### GIVEN REQUEST
Look through the material and copy each line holding "from".

### DATASET EXCERPT
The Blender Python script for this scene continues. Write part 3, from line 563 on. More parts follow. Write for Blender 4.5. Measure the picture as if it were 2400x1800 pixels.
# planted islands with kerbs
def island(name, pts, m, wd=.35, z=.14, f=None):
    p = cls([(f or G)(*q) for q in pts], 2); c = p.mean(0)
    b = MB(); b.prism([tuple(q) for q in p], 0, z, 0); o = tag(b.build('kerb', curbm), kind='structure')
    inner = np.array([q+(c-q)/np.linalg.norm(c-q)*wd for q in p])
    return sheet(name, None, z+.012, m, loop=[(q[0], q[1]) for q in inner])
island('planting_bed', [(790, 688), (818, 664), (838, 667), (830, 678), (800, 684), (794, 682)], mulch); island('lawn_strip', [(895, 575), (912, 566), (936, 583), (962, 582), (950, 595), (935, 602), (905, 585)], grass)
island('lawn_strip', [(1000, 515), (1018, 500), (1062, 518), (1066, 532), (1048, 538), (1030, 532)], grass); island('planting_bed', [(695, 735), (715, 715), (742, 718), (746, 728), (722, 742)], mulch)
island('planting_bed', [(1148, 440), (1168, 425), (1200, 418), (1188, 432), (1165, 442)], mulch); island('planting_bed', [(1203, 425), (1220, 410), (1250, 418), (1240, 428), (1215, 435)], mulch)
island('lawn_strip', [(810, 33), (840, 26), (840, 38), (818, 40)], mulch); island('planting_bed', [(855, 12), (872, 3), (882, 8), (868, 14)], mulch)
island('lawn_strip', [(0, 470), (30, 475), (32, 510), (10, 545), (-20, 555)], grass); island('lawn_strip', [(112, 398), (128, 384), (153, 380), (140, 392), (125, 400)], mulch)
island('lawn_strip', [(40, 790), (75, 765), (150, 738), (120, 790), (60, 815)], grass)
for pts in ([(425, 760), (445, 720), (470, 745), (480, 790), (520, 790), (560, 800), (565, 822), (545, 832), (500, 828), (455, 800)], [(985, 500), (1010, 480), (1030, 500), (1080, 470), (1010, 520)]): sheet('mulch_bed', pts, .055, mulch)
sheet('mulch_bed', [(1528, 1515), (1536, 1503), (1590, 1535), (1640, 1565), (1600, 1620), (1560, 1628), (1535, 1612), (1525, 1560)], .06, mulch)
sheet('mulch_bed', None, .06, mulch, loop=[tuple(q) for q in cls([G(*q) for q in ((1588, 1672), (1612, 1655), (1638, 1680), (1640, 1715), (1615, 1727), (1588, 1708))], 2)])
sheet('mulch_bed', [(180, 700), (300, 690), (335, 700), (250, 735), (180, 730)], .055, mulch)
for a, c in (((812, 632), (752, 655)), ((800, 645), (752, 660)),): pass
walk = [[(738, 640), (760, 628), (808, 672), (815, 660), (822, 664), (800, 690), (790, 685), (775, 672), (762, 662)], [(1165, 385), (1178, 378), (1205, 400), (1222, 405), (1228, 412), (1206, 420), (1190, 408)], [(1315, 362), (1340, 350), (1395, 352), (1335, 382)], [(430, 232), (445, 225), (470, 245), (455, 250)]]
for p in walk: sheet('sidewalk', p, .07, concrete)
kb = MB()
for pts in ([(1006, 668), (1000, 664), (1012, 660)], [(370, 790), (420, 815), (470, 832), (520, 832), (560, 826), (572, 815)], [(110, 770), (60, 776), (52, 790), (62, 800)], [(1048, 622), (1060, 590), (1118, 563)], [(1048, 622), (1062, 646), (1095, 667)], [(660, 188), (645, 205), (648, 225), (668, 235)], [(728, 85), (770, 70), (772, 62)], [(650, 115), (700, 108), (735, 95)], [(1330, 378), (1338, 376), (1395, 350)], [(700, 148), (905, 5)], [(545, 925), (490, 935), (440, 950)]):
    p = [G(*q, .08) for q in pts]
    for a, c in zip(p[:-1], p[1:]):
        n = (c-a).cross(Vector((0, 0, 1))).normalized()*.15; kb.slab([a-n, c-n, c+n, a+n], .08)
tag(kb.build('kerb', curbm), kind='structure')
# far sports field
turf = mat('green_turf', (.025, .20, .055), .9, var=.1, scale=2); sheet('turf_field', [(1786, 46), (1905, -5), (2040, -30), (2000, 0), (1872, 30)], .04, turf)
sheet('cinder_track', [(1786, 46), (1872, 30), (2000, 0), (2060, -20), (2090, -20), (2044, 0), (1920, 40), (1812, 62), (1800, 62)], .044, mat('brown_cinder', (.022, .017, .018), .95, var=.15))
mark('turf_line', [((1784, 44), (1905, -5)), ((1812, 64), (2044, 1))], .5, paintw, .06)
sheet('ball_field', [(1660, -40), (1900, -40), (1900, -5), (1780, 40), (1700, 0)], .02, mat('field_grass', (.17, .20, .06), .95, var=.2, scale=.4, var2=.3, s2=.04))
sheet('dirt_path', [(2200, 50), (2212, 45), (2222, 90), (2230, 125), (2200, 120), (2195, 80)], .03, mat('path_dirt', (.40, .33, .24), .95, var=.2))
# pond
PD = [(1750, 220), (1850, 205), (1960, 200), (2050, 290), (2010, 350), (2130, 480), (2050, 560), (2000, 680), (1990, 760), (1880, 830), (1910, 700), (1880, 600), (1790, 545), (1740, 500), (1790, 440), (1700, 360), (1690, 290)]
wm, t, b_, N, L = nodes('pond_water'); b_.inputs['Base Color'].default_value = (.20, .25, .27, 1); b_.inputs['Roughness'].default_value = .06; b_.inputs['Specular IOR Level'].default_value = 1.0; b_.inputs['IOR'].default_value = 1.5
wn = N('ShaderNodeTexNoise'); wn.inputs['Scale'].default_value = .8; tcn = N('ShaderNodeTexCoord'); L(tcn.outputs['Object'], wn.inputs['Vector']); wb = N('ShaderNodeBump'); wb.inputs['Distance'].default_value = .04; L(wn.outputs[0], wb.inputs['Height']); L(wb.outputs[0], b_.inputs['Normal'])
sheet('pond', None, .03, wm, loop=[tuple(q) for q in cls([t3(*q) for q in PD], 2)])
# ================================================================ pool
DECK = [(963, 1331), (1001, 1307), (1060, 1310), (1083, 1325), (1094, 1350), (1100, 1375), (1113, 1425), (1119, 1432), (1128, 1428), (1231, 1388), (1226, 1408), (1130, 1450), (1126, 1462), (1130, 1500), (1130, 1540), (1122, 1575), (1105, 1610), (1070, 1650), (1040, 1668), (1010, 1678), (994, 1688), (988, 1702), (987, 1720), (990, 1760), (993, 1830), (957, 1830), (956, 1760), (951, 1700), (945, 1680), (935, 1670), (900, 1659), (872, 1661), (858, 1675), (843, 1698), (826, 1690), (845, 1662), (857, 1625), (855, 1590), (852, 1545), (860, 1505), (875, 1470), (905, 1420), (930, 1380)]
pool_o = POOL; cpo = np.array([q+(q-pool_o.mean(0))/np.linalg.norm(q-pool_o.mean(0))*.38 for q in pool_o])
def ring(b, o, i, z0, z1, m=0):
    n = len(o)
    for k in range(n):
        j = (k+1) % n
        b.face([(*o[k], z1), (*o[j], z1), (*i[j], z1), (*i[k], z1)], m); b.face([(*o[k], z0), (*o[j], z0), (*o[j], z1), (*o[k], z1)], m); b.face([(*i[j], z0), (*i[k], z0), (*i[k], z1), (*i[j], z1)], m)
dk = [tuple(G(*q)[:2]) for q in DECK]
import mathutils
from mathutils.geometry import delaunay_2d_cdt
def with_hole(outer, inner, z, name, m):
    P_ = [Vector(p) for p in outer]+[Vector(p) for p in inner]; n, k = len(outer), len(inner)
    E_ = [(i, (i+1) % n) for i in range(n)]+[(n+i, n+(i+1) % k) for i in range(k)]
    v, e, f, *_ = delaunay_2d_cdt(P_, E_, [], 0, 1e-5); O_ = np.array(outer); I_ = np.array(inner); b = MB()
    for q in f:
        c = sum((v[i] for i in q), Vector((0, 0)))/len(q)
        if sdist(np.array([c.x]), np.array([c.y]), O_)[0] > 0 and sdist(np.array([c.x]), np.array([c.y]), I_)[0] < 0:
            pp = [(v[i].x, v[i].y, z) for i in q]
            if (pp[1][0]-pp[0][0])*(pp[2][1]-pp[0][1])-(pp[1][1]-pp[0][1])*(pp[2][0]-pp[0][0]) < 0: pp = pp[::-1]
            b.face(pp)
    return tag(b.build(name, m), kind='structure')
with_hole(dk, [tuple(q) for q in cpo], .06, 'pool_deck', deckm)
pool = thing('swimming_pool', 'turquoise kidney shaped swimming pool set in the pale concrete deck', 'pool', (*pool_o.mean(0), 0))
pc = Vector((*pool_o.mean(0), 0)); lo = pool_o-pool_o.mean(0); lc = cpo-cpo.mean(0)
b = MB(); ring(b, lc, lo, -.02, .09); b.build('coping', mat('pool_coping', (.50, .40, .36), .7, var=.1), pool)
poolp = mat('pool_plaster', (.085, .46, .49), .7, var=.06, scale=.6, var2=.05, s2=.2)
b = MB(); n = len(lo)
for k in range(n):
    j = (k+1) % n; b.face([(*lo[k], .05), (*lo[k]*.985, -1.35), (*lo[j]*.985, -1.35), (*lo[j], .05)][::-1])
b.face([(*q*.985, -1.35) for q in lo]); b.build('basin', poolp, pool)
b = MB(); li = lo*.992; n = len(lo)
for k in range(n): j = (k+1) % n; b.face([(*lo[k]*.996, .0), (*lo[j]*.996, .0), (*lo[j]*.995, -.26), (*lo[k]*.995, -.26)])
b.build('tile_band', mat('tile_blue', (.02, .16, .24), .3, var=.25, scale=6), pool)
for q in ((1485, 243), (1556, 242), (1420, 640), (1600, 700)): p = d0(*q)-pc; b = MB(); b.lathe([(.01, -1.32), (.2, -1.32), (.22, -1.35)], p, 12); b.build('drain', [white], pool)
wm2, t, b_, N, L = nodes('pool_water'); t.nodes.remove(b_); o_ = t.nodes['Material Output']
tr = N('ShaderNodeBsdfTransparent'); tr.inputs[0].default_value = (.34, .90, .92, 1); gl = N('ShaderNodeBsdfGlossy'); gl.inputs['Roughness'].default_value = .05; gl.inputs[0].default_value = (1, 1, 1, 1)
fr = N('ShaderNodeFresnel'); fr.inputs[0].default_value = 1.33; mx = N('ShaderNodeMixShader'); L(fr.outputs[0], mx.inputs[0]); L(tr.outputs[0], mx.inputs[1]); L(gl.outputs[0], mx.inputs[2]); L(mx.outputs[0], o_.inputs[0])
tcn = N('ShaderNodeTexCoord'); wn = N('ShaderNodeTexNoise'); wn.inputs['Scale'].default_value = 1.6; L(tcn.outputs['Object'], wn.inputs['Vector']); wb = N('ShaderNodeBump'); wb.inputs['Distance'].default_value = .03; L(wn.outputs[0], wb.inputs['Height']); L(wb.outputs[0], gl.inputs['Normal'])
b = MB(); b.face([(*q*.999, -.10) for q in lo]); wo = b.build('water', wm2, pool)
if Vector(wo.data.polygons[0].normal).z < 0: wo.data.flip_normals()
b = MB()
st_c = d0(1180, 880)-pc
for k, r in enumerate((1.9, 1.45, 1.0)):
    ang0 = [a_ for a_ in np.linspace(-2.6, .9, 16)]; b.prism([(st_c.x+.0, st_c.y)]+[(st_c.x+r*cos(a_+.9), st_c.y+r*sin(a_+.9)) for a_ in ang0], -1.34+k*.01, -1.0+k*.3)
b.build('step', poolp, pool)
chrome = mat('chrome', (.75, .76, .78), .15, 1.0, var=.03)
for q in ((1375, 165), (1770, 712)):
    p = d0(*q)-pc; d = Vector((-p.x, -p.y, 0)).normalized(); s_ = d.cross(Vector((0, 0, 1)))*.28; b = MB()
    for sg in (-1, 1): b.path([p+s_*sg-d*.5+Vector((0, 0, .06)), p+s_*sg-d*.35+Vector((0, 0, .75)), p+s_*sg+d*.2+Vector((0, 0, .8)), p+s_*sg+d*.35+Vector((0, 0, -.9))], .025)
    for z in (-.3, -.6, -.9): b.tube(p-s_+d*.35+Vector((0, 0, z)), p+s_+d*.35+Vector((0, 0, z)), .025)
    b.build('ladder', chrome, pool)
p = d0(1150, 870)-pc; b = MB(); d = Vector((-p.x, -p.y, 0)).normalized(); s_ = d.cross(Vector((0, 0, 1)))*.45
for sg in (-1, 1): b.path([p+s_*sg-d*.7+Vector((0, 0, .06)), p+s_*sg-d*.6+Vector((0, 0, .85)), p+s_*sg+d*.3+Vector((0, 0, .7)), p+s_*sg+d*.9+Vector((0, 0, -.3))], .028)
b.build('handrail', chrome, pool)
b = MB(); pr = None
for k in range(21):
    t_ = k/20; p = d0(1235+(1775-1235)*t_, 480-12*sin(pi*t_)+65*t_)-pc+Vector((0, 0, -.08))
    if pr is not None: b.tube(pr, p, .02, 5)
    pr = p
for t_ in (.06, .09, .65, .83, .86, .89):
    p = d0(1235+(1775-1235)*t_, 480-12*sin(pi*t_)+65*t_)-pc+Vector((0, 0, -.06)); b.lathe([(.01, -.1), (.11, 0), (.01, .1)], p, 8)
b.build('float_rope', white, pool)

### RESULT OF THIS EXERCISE
The Blender Python script for this scene continues. Write part 3, from line 563 on. More parts follow. Write for Blender 4.5. Measure the picture as if it were 2400x1800 pixels.
from mathutils.geometry import delaunay_2d_cdt